A marcha silenciosa
Toda esta polémica acerca de emails, toupeiras e segredo de justiça, seria apenas um pormenor se não fosse sintomática do apodrecimento dos valores sociais.
Não vou vestir as puras vestes brancas e virginais, nem sequer descobrir pólvoras que todos usam...
Não.
Sempre existiu o favorzinho, o pedido, a troca de favores em benefícios comuns, a cunha... não fossemos nós, mais que animal social, um animal político. Usamos o que de melhor temos para usufruto próprio e do nosso grupo. Chame-se família, amigos, clube, partido, empresa. A ordem é irrelevante e é apenas um questão proporcional entre a mera relação de amizade/cordialidade e a pura sobrevivência.
O problema está na definição da fronteira entre o aceitável -diria até expectável- e a anarquia, onde tudo é possível e o mais forte regula a estrutura a seu bel-prazer. Uma espécie de lei da selva que nos transforma no pior dos animais: aquele que humilha, destrói e mata, só porque... pode.
A banalidade destes comportamentos e decisões supostamente censuráveis, inunda os media de tal forma, que perdemos a capacidade de enojamento. Pura e simplesmente deixamos de nos importar, não nos toca e se nos tocar, sabemos à prióri, que ninguém fará nada por nós. Então como sobreviver neste meio? Adaptamo-nos e fazemos o mesmo. Pisamos no desgraçado que está mesmo ali ao alcance da nossa passada e seguimos em frente. Ou melhor, nadamos. Com um bocadito de sorte, alguém servirá de apoio para conseguirmos tirar o nariz do cheiro nauseabundo onde chafurdamos. Porque não somos diferentes, estamos apenas um pouco mais acima daqueles que tal como nós, são pisados por quem é maior, nem que seja apenas para eternizar o seu estatuto superior.
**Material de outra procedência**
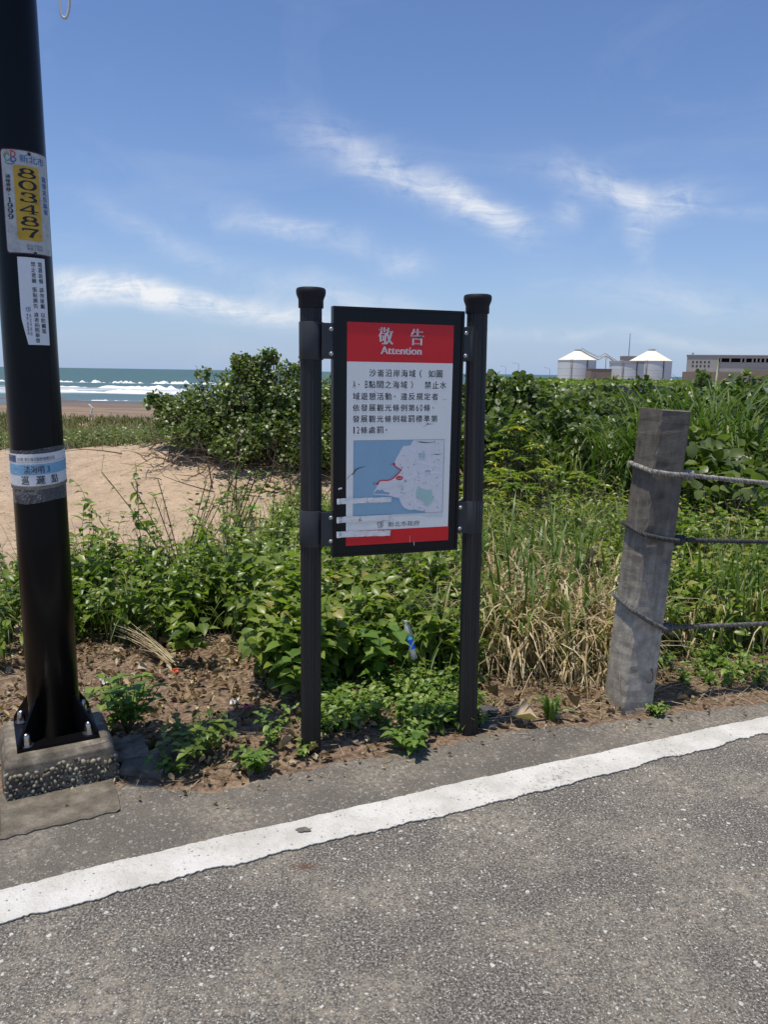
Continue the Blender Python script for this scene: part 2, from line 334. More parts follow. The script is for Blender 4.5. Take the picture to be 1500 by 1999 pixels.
def ground_mat():
    m, t, b = mat_base('ground_soil_and_sand'); P = worldpos(t)
    A = lambda n: NN(t, 'ShaderNodeAttribute', attribute_name=n).outputs['Fac']
    n1 = noise(t, P, 3, 6, .6); n2 = noise(t, P, 40, 5, .65); n3 = noise(t, P, 300, 3, .7)
    soil = ramp(t, n2, [(.32, (.09, .057, .038)), (.5, (.21, .142, .095)), (.66, (.35, .255, .18))])
    sandc = ramp(t, n1, [(.3, (.43, .315, .21)), (.6, (.545, .41, .28))])
    sandc = mix(t, ramp(t, n2, [(.48, 0.), (.66, .5)]), sandc, (.31, .22, .145)); sandc = mix(t, ramp(t, noise(t, mapping(t, P, (5, 11, 5)), 1, 5, .65, 1.0), [(.52, 0.), (.62, .55)]), sandc, (.30, .215, .145)); sandc = mix(t, ramp(t, noise(t, P, .8, 4, .6), [(.5, 0.), (.7, .45)]), sandc, (.36, .27, .19))
    sandc = mix(t, ramp(t, n3, [(.55, 0.), (.75, .4)]), sandc, (.6, .46, .32))
    f = ramp(t, math_(t, 'ADD', A('sand'), math_(t, 'MULTIPLY', math_(t, 'SUBTRACT', n1, .5), .7)), [(.4, 0.), (.6, 1.)])
    c = mix(t, f, soil, sandc)
    c = mix(t, A('tan'), c, mix(t, n1, (.24, .17, .115), (.30, .215, .15)))
    c = mix(t, A('wet'), c, (.125, .10, .085)); c = mix(t, math_(t, 'MULTIPLY', A('tan'), ramp(t, noise(t, mapping(t, P, (.008, .16, 1)), 1, 4), [(.46, 0.), (.56, .6)])), c, (.13, .105, .095))
    t.links.new(c, b.inputs['Base Color']); b.inputs['Specular IOR Level'].default_value = .2
    t.links.new(math_(t, 'MULTIPLY_ADD', A('wet'), -.45, .92), b.inputs['Roughness'])
    fp = NN(t, 'ShaderNodeTexVoronoi', feature='SMOOTH_F1'); fp.inputs['Scale'].default_value = 3.2; t.links.new(P, fp.inputs['Vector'])
    h = math_(t, 'ADD', math_(t, 'MULTIPLY', n2, .6), math_(t, 'ADD', math_(t, 'MULTIPLY', fp.outputs[0], .9), math_(t, 'MULTIPLY', noise(t, P, 9, 4), 1.6)))
    bump(t, b, h, .8, .05); return m
me = raw_mesh('ground', np.stack([Xg, Yg, Zg], -1).reshape(-1, 3), Fg, {'sand': sand.ravel(), 'wet': wet.ravel(), 'tan': tan_.ravel()}, smooth=True)
me.materials.append(ground_mat())
tag(link(bpy.data.objects.new('ground', me)), kind='structure')

# road, edge strip and painted line: strips along s with wandering edges
def strip(name, s0, s1, ds, lo, hi, z, mat, thick=.0, nn=2):
    s = np.arange(s0, s1 + ds, ds); L, U = lo(s), hi(s); V = []; F = []
    for k in range(nn + 1):
        n = L + (U - L) * k / nn; x, y = rd(s, n); V.append(np.stack([x, y, np.full_like(s, z)], -1))
    rows = list(V)
    if thick:
        x, y = rd(s, L); rows = [np.stack([x, y, np.full_like(s, z - thick)], -1)] + rows
        x, y = rd(s, U); rows = rows + [np.stack([x, y, np.full_like(s, z - thick)], -1)]
    V = np.concatenate(rows); m = len(s)
    for k in range(len(rows) - 1):
        i = np.arange(m - 1) + k * m; F.append(np.stack([i, i + 1, i + 1 + m, i + m], -1))
    me = raw_mesh(name, V, np.concatenate(F)); me.materials.append(mat)
    return tag(link(bpy.data.objects.new(name, me)), kind='structure')
def wob(s, fs): return sum(a * np.sin(f * s + p) for a, f, p in fs)
_rw = np.convolve(np.cumsum(G.normal(0, 1, 4000)), np.ones(5) / 5, 'same'); _rw = _rw - np.convolve(_rw, np.ones(121) / 121, 'same')
line_lo = lambda s: 2.264 + wob(s, [(.007, 3.1, 0), (.004, 9.7, 1)]) + .0020 * np.interp(s, np.linspace(-8, 12, 4000), _rw).clip(-9, 9)
line_hi = lambda s: 2.432 - .012 * (s - .9) ** 2 * .6 + wob(s, [(.003, 5.1, 0), (.002, 14, 1), (.0012, 37, 2), (.001, 83, 1)])
seam = lambda s: 2.437 - .012 * (s - .9) ** 2 * .6 + .004 * np.sin(3 * s)
strip('road', -30, 30, .25, lambda s: s * 0 - 6.0, lambda s: s * 0 + 2.36, 0, M_asphalt)
strip('road_edge', -8, 12, .02, lambda s: s * 0 + 2.34, lambda s: edge_n(s) + .006 * G.normal(0, 1, len(s)).clip(-1.5, 1.5), .004, M_edge, .035, 4)
strip('white_edge_line', -8, 12, .008, lambda s: line_lo(s) + .0022 * G.normal(0, 1, len(s)), lambda s: line_hi(s) + .001 * G.normal(0, 1, len(s)), .0075, M_line, .004, 3)

# ------------------------------------------------------------------ sea
def sea_mat():
    m, t, b = mat_base('sea_water'); P = worldpos(t); sp = NN(t, 'ShaderNodeSeparateXYZ'); t.links.new(P, sp.inputs[0])
    n = noise(t, mapping(t, P, (.012, .05, 1)), 1, 5); n4 = noise(t, mapping(t, P, (.06, .4, 1)), 1, 5)
    deep = mix(t, n, (.05, .105, .112), (.075, .14, .142))
    yj = math_(t, 'MULTIPLY_ADD', n, 40, math_(t, 'SUBTRACT', sp.outputs[1], 20))
    shal = ramp(t, math_(t, 'MULTIPLY', math_(t, 'SUBTRACT', yj, 110), 1 / 400), [(0, 1.), (.12, .55), (.5, .12), (1, 0.)])
    c = mix(t, shal, deep, (.10, .16, .18))
    fm = NN(t, 'ShaderNodeMapRange'); fm.interpolation_type = 'SMOOTHSTEP'
    band = ramp(t, math_(t, 'MULTIPLY', math_(t, 'SUBTRACT', yj, 100), 1 / 150), [(.36, 0.), (.40, 1.), (.66, .95), (.74, 0.)])
    foam = math_(t, 'MULTIPLY', band, ramp(t, n4, [(.42, 0.), (.54, 1.)]))
    cap = ramp(t, noise(t, mapping(t, P, (.02, .09, 1), (0, 0, 0), (3, 5, 0)), 1, 6, .65), [(.70, 0.), (.74, .8)])
    foam = math_(t, 'MAXIMUM', foam, cap)
    c = mix(t, foam, c, (.78, .79, .79))
    t.links.new(c, b.inputs['Base Color']); b.inputs['Roughness'].default_value = .55; b.inputs['Specular IOR Level'].default_value = .18
    bump(t, b, noise(t, mapping(t, P, (.15, .5, 1)), 1, 5), .6, .6); return m
yl = np.array([105, 125, 150, 200, 300, 600, 2000, 8000, 30000.]); V = []; F = []
for y in yl: V += [(-max(600, y * 1.5), y, -3.5), (max(600, y * 1.5), y, -3.5)]
for i in range(len(yl) - 1): F.append((2 * i, 2 * i + 1, 2 * i + 3, 2 * i + 2))
me = raw_mesh('sea', np.array(V), np.array(F)); me.materials.append(sea_mat()); tag(link(bpy.data.objects.new('sea', me)), kind='structure')
M_foam = simple('sea_foam', (.82, .83, .83), .8, .2, 0, .1, .3, .8, 2)
def wave(x0, x1, y, h, wd, seed, label):
    g = np.random.default_rng(seed); n = 90; xs = np.linspace(x0, x1, n); rows = []
    env = np.sin(np.linspace(0, np.pi, n)) ** .35
    j = np.convolve(g.normal(0, 1, n), np.ones(5) / 5, 'same'); env = env * np.clip(.45 + 2.4 * np.convolve(g.normal(0, 1, n), np.ones(9) / 9, 'same'), .04, 1.15)
    for (dy, dz) in ((-1, -.1), (-.75, .45), (-.4, .85), (0, 1), (.4, .6), (1, -.1)):
        rows.append(np.stack([xs, y + 6 * np.sin(xs * .03 + seed) + dy * wd * env * (1 + .3 * j), -3.5 + np.maximum(dz * h * env * (1 + .6 * j), -.1)], -1))
    i = np.arange(n - 1); F = np.concatenate([np.stack([i + k * n, i + 1 + k * n, i + 1 + (k + 1) * n, i + (k + 1) * n], -1) for k in range(5)])
    me = raw_mesh('breaking_wave', np.concatenate(rows), F, smooth=True); me.materials.append(M_foam)
    tag(link(bpy.data.objects.new('breaking_wave', me)), kind='structure')
wave(-122, -100, 283, .95, 4, 1, ''); wave(-98, -86, 280, .7, 3, 2, ''); wave(-84, -60, 272, .8, 4, 3, ''); wave(-150, -130, 276, .7, 3, 4, '')
wave(-110, -30, 204, .6, 4, 5, ''); wave(-92, -20, 172, .42, 4, 6, ''); wave(-58, -34, 128, .12, 1.2, 7, ''); wave(-130, -92, 190, .5, 4, 8, '')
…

A História trata de nos lembrar que tudo isto é um fenómeno cíclico; que só depois de cairmos no abismo é que reparamos que ninguém nos empurrou... que apesar dos avisos e sinais, apenas demos o passo que faltava. A mesma História também nos consola com o aparecimento de pessoas que em momentos e lugares fulcrais, tiveram a coragem e o discernimento de dizer basta, quando seria mais fácil aproveitar o caos para cimentar posições superiores. Para si e para os seus. Não que fossem exemplos de virtude ou possuíssem estatutos de santidade (o que quer que isso signifique...), apenas acharam que não era correcto, não era... humano, pactuar com tais comportamentos. E agiram.
Talvez ainda tenhamos gente lúcida nos reguladores sociais e económicos. Talvez ainda exista gente com força (e poder) suficiente para frenar esta desregulação ética e económica que grassa nas sociedades ditas civilizadas. Talvez ainda tu e eu consigamos criticar governantes e decisores/reguladores pela sua passividade... ou o presidente dos nossos clubes pelo seu comportamento. Mesmo que isso custe a cunha que pediste, o empregozinho, o fechar de olhos para as obras que fizeste... ou a vitória no campeonato.
Quero acreditar que ainda existe muita gente assim.
Só falta dizer basta!
“Aquele que combate os monstros deve ter cuidado para ele próprio não se transformar também num monstro. Se olhas longamente para um abismo, o abismo também olha para ti.”